Visiting Scholar at the Asian / Pacific / American Institute, New York University, USA

Wesley Attewell completed his PhD in Geography at the University of British Columbia. He has since held postdoctoral positions at the University of Toronto and New York University. Currently, he is a Visiting Scholar at the Asian/Pacific/American Institute at NYU.
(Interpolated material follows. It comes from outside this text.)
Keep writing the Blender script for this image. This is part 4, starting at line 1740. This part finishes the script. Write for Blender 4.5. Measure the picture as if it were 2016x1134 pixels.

As a geographer of imperialism, decolonization, and diaspora, Wesley studies the global landscapes of U.S. empire-building from the Cold War into the present. His first book, Developing Violence: Disassembling the USAID Complex in Afghanistan is forthcoming from the University of Minnesota Press. It has been reviewed as a rich account of how the US transformed post-1945 Afghanistan into a key site for reimagining development into a liberal form of counterinsurgency. Wesley is currently working on a second book, titled The Lifelines of Empire: Logistical Life in the Decolonizing Pacific. It maps the transpacific logistics infrastructures and the racialized labour regimes that the US assembled to supply its war in Vietnam.


Topic:

The Lifelines of Empire: Logistical Life in the Decolonizing Pacific

In this seminar, I map the logistical geographies of US empire-building across the decolonizing Pacific. I pay particular attention to the global logistics infrastructures that the US assembled to supply its war in Vietnam. In so doing, I track the evolution of modern logistics management into a vital infrastructure of just-in-time imperialism. By just-in-time imperialism, I mean the flexible forms of war-making that captured the imagination of the US military, which became obsessed with keeping inventory in motion along transpacific supply chains to ensure the comfort of front-line soldiers.
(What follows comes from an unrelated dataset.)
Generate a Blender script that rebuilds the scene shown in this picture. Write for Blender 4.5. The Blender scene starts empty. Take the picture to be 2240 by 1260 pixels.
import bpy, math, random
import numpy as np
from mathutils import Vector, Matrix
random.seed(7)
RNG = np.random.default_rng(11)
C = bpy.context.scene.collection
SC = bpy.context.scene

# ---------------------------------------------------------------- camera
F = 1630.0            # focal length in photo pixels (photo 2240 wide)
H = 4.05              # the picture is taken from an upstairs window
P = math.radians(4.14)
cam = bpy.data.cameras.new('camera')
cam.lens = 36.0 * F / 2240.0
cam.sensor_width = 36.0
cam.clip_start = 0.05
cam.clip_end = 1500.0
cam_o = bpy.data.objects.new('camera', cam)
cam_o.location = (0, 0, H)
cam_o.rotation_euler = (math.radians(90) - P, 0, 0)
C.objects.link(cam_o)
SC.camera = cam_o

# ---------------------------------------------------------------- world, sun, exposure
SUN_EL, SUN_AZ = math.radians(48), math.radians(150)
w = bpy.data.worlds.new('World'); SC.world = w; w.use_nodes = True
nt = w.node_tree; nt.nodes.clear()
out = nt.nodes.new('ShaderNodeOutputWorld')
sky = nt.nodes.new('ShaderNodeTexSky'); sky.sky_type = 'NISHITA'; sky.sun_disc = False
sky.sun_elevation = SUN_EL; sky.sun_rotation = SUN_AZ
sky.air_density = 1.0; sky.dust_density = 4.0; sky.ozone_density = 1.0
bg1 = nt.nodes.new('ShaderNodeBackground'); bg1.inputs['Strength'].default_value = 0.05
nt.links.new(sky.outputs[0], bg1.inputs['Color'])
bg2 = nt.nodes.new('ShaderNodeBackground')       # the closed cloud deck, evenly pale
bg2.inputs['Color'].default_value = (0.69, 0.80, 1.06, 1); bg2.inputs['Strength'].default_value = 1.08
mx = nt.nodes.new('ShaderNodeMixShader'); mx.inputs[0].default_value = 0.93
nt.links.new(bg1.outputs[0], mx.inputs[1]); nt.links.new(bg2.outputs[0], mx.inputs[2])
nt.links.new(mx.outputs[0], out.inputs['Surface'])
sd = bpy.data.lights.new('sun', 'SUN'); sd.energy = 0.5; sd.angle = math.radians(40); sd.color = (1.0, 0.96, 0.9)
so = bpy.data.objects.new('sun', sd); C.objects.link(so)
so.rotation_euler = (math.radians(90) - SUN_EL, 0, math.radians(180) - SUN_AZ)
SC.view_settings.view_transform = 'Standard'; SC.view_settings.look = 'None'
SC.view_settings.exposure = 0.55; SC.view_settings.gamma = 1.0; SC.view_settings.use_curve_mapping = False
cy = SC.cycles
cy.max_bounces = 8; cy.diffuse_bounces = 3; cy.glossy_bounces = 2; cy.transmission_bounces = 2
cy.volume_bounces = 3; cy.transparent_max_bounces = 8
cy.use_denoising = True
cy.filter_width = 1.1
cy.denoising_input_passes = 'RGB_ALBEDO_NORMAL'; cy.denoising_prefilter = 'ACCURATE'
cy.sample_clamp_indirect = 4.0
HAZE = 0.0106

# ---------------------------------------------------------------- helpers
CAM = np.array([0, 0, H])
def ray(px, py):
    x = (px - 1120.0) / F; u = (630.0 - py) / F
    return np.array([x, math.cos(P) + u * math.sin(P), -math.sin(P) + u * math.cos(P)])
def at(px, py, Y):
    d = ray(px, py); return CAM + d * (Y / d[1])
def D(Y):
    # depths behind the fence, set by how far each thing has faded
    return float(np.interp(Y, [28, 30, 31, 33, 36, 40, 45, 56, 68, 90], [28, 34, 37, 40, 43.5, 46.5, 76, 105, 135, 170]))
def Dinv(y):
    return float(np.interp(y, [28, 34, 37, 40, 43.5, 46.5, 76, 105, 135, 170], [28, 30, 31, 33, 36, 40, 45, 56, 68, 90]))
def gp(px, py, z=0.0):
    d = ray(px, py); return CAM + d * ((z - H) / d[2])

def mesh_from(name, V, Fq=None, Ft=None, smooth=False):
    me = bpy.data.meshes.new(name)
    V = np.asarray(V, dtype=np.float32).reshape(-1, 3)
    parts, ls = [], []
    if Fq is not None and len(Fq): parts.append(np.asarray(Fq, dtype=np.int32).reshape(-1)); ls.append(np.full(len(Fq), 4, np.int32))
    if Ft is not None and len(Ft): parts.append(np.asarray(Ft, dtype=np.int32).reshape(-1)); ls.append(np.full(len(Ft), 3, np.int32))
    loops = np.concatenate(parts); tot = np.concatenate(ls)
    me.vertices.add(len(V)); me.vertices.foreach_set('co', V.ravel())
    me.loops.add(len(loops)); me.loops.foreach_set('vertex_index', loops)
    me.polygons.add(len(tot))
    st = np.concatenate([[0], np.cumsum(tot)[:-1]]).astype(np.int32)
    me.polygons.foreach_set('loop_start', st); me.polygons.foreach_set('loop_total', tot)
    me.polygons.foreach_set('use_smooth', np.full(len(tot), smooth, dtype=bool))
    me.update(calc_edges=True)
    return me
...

While just-in-time imperialism in Vietnam is famously associated with the rise of transportation technologies such as the container, I focus on another side of imperial logistics: the everyday labouring encounters that unfolded between Asian migrant workers and US logistical managers. Over the course of the war, key nodes in US imperial supply chains – including ports such as Cam Ranh Bay and bases such as Long Binh – doubled as lifelines for the occupation, as well as fraught terrains of labour unrest. To illustrate this point, I show how two groups of Asian logistics labour endured and resisted the everyday violences of just-in-time imperialism: first, the Vietnamese, South Korean, and Filipinx nationals that carried out the hum-drum work of goods distribution; and second, the Vietnamese and Cambodian women that cooked and cleaned for soldiers across the war zone. What these stories of survival and making do ultimately open up, I argue, are intellectual and political spaces for thinking logistics and racial capitalism differently.


 

[ 14:30 - 15:15 ]


Speaker:

Dr. Chun Kai LEUNG

Associate in Research, Harvard University’s Fairbank Center for Chinese Studies, USA

Dr. CK Leung is a political geographer of energy resources, focusing on China’s energy security, geopolitics, and the Belt and Road Initiative (BRI). He is Associate in Research at Harvard University’s Fairbank Center for Chinese Studies and Guest Fellow at HKBU David C. Lam Institute of East-West Studies. Previously, Dr. Leung worked for Harvard’s Belfer Center for Science and International Affairs, KCL Department of War Studies, CUHK Master of Global Political Economy (MGPE) program, and the Consulate General of Kazakhstan to HKSAR. He is Ph.D. in Geography at Durham University, with post-doctoral training with the Geopolitics of Energy Project at Harvard Kennedy School of Government. Dr. Leung was also Visiting Scholar at Oxford University’s China Center. His work appears in Applied Energy, Energy Policy, Energy Reports, Eurasian Geography and Economics, Journal of East-West Business, OPEC Energy Review, Economics Bulletin, and The Texas Journal of Oil, Gas, and Energy Law.


Topic:

Making Natural Gas Work for China’s Sustainable Future?

A Geographical Political Economy (GPE) Analysis

The multi-month power shortage that hit over 20 Chinese provinces in 2021—partly caused by the official coal reduction policy—reflects the sheer challenge of creating a secure and sustainable energy system. While the Chinese leaders now vow to mitigate urban air pollution and achieve carbon-neutral, what perplexes them is the inconvenient truth that an environmentally friendly energy system often performs poorly in energy security. In this context, natural gas—the cleaner form of fossil fuels—is crucial to China’s decarbonization and smog control strategy. It not only offers energy services more stable than renewable energies (RE) but, in fact, also serves as the critical “spinning-reserve” fuel for those RE-rich electric grids. Following the rising paradigm of the “geographical political economy” (GPE) in energy research, and by employing the global production networks (GPN) framework, this study unpacks the materiality-territoriality of natural gas and the multi-scalar geopolitics of China’s gas industry. We argue that the success of China’s dual quests for “net-zero” emissions and energy security depends on the uninterrupted gas flow from both domestic and foreign sources—especially the neighboring BRI (Belt and Road Initiative) countries. We conclude that securing China’s gas supply chains requires a balanced strategy consisting of technological innovation, infrastructure financing, market liberalization, resource diplomacy, and soft power management.